Even in Success, You Somehow Failed

After we were very successful and had sold enough projects to qualify for AAR membership (be a full-time agent for at least one year, sold 10 properties in 18 months and have 2 AAR members vouch for you), we dropped off the watchdog’s radar. Although there were still a few negative comments on Absolute Write’s Beware, et al about us, most of the prior bullying stopped, for a while.

We took on another full-time agent who was also an attorney. This was a business decision. New York based literary agencies do this all the time and, of course, no one on Absolute Write’s Bewares, Recommendations, and Background Checks challenges their decision or their right to do so. If they say anything it might be a note of congratulations to the new agent. However, because we were small, not located in NYC and because they are bullies, their Head Bully believed it her duty to question our decision and thus check our ability to make a business decision. She, this head bully, asked what our new agents qualifications were to be a literary agent. Unbelievable.
In an ordinary world, who would think of doing such a thing? But this was, and still is, a bully’s paradise.

Our new agent, being a smart and gracious lady, answered the challenge by stating she Princeton graduate, finished law school, was an author, had taken courses in intellectual properties law, had handled contracts and had been a practicing trial lawyer. In typical bully fashion, all comments ceased. This usually happens when someone more powerful enters the fray. Could it be they feared reprisal if they said more? There was no doubt. It was that close.

This, however, was not the case when we took on an agent trainee. He made the bad mistake of going on AW and announcing himself. And let’s just say he was pounced upon, challenged by every howling watch dog on their Beware et al pages specially dedicated to us. When they challenged him, he tried to stand up to them—tried to explain that he just a trainee, which again was none of their business. The poor guy actually thought he was dealing with reasonable people instead of packs of slobbering, howling idiots.

From this first encounter, he was continually harassed. Before its end, it had even boiled over onto our blog. Finally, he’d had enough and resigned his agent training because he felt he had brought us harm.

The bottom line in all of this is you don’t go into a mad dog’s yard and think you’re doing to win. Mad dogs do what bullies always do. One of their dogs will piss on the hydrant by cutting a part or parts of what you write, out of context of course, then make you look silly by misrepresenting its meaning. Then other dogs will join what has now become a dog fight and will verbally rip anything you say to defend yourself to shreds. This is a typical junk yard dog and bully tactic used on every school playground around the world. But these are children. It would seem that adults, actually supposed educated, cultured writers, would not stood dog level, would have a little more control—but they don’t.

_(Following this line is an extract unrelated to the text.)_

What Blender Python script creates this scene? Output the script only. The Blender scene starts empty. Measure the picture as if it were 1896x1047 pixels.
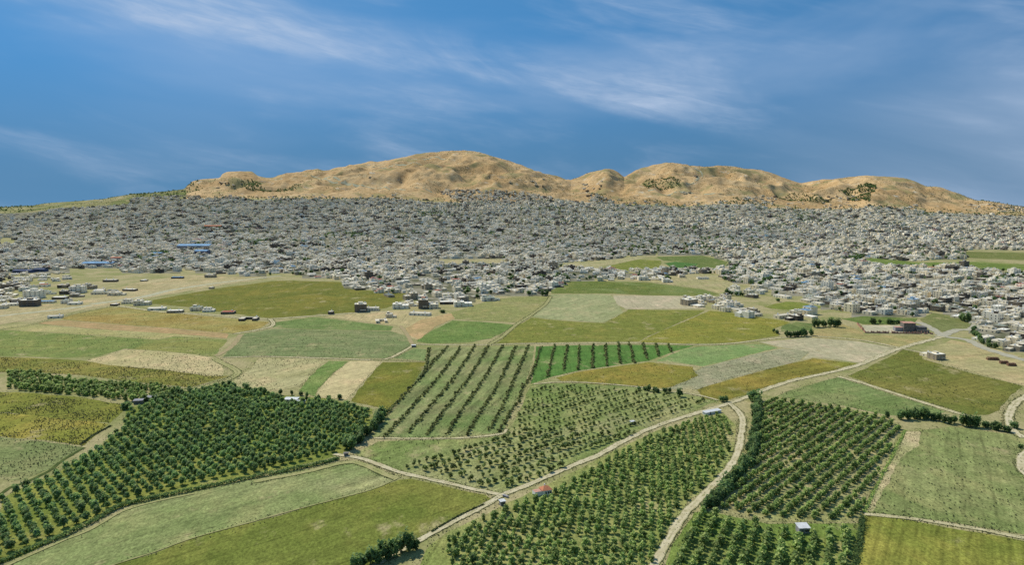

They set a trap. Someone, usually an insider, puts the name of a professional editor, new literary agent, or a new publishing house on Bewares, Recommendations, and Background Checks. It normally read, quite innocently like this: “Does anyone know anything about blank, blank, blank?” Then one of the other bullies answers, usually with something derogatory like: “Yes, they’re a small startup with not much of a record. I wouldn’t send them anything until they’re better established.”

So how in the world is a new anything going to get established if almost immediately you’re being bashed online? Not only that. If you search on this new establishment, guess what comes up first? Absolute Write!!

If you happen to best them, if you’re better at their game than they, you still don’t win because one of their site monitors will ban you from the site, shut you down. This way THEY always win and YOU always lose. The bad part is your words are a permeate record of your disgrace and defeat for literally the world to see, for ever and ever. Guilty? You are always guilty on Absolute Write’s Bewares, Recommendations, and Background Checks. You’re always guilty, always a scumbag, always a scammer, always suspected of doing something because of the negative connotation of the word BEWARE.

After being very successful, after launching many, many fabulous authors into writing careers, we gave up fighting and closed shop on January 1, 2012. The day we announced our closing, some on Absolute Write stated they didn’t understand why a successful agency like ours had decided to close. Give me a break, please. No, Absolute Write didn’t run us out of business. We decided we could help writers more by actually publishing their works. And, of course, almost immediately, it all began again.